The successor to the Aeolian Co. and the American Piano Co. It was called the Aeolian American Corporation from 1932 until 1959. In May of that year Winter & Co. purchased the assets of the corporation, renaming the company the Aeolian Corporation, but retaining the name Aeolian American Corporation for the East Rochester, New York, division until 1971, when it was changed to the Aeolian American Division of the Aeolian Corporation.
The company owned the assets of many earlier American piano manufacturers and made pianos in Toronto, East Rochester and Memphis under the following trade names: Mason & Risch; Mason & Hamlin; Chickering & Sons; Knabe & Co.; Cable; Winter; Hardman, Peck; Kranich & Bach; J. & C. Fischer; George Steck; Vose & Sons; Henry F. Miller; Ivers & Pond; Melodigrand; Duo-Art; Musette; and Pianola Player Piano.
Peter Perez, former president of Steinway & Sons, bought the Aeolian Corporation in 1983 and operated it until 1985, when the firm declared bankruptcy and closed the East Rochester factory.
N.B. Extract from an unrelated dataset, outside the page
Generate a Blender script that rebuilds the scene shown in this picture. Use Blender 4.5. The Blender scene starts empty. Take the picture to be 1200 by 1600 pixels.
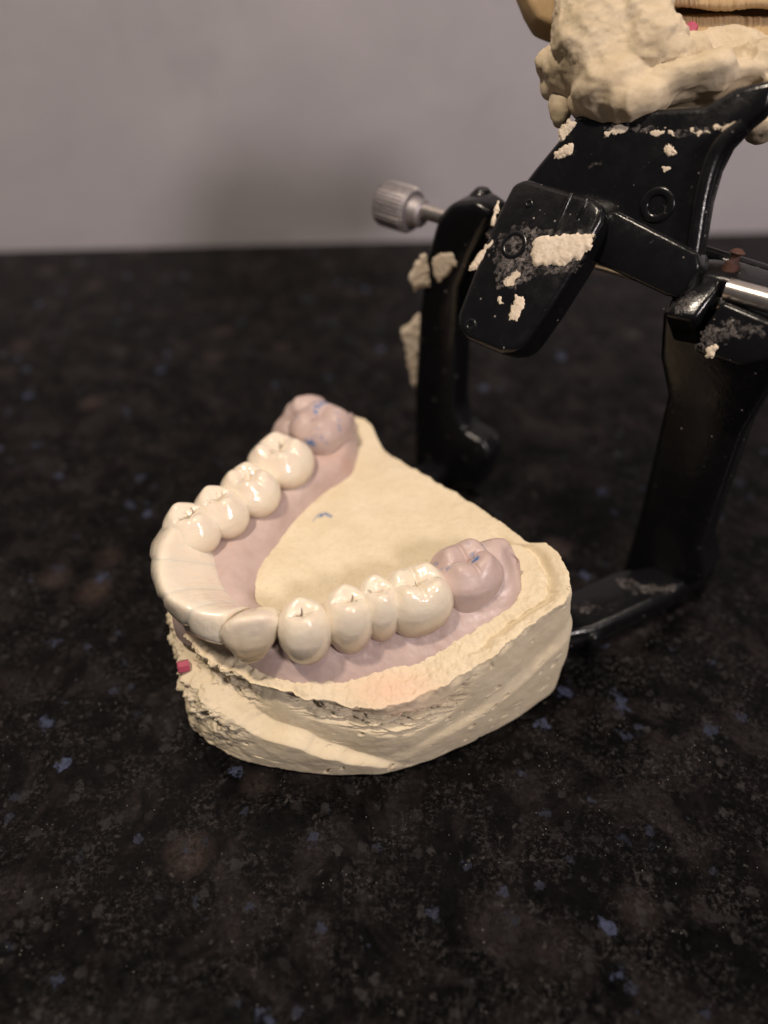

Its assets were distributed among Sohmer & Co., Wurlitzer Piano Co. and Young Chang. Sohmer controlled the names of Mason & Hamlin, Knabe and George Steck, but later transactions brought these names under control of the owners of Music Systems Research; Wurlitzer bought the Chickering name (later purchased by Baldwin, which bought Wurlitzer in 1988); and Young Chang took over the Weber name.